Atlantic Power is seeking consents to the proposed amendments in connection with its transaction involving Atlantic Power, Atlantic Power Ltd. Partnership, Atlantic Power Preferred Equity Ltd. and Tidal Power Holdings Ltd. and Tidal Power Aggregator, LP, each an affiliate of infrastructure funds managed by I Squared Capital Advisors (US) LLC. Pursuant to this transaction, Tidal Power Holdings Ltd. will acquire all of the issued and outstanding common shares in the capital of Atlantic Power for $3.03 in cash per common share and all of the issued and outstanding preferred shares in the capital of Atlantic Power Preferred will be transferred to the company for C$22 in cash per preferred share.

The amendments would result in an amendment to the indenture to include a mandatory redemption obligation on the part of Atlantic Power Ltd., conditional on closing of the transaction, to redeem all of the outstanding notes for consideration equal to 106.071 of the principal amount of notes outstanding, plus interest.

Atlantic Power will pay holders who validly deliver their consents prior to the expiration time a consent fee equal to 0.25% of the principal amount of notes in respect of which a consent has been delivered prior to the expiration time.

The amendments are subject to certain conditions, including the receipt of valid consents of holders of not less than two-thirds of the principal amount of the notes outstanding, as well as the satisfaction or waiver of all the conditions to the completion of the transaction.

If the company receives requisite consents, the company intends to execute a supplemental indenture giving effect to the proposed amendments as close as reasonably practicable prior to the closing of the transaction.

Atlantic Power and Atlantic Power Ltd. have entered into a support agreement with a fund manager representing 66% of the principal amount of notes outstanding pursuant to which the fund manager has agreed to consent to the proposed amendments.

As a result, if other holders of two-thirds of 1% of the outstanding principal amount of notes consent to the proposed amendments, the requisite consent threshold will have been met.

Atlantic Power also announced it will hold a meeting of the noteholders of its 6% series E convertible unsecured subordinated debentures due Jan. 31, 2025 virtually on March 18 at 10 a.m. ET.

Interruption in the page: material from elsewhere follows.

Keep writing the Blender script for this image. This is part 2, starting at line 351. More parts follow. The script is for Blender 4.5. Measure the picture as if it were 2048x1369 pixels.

At the meeting, holders will be asked to consider and pass an extraordinary resolution authorizing certain amendments to the trust indenture governing the convertible debentures to provide for a mandatory conversion of the convertible debentures immediately prior to the closing of the transaction based on the conversion ratio in effect at such time.

Holders will receive $3.03 per common share held following the conversion of the convertible debentures plus interest.

The deadline for receiving proxy or voting instructions in connection with the debentureholder meeting is 10 a.m. ET March 16.

Atlantic Power is solicitation consents from holders of record as at 5 p.m. ET Jan. 18.

The consent solicitation will expire at 5 p.m. ET March 16.

RBC Dominion Securities Inc. (416 842-6311, 877 381-2099; liability.management@rbccm.com) is the solicitation agent and BNY Trust Co. of Canada is the tabulation agent.

RBC Dominion Securities Inc. and Kingsdale Advisors (866 229-8263, 416 867-2272, 866 545-5580; contactus@kingsdaleadvisors.com) are the joint solicitation agents in connection with the debentureholder meeting.

Dedham, Mass.-based Atlantic Power owns and operates a fleet of power generation assets.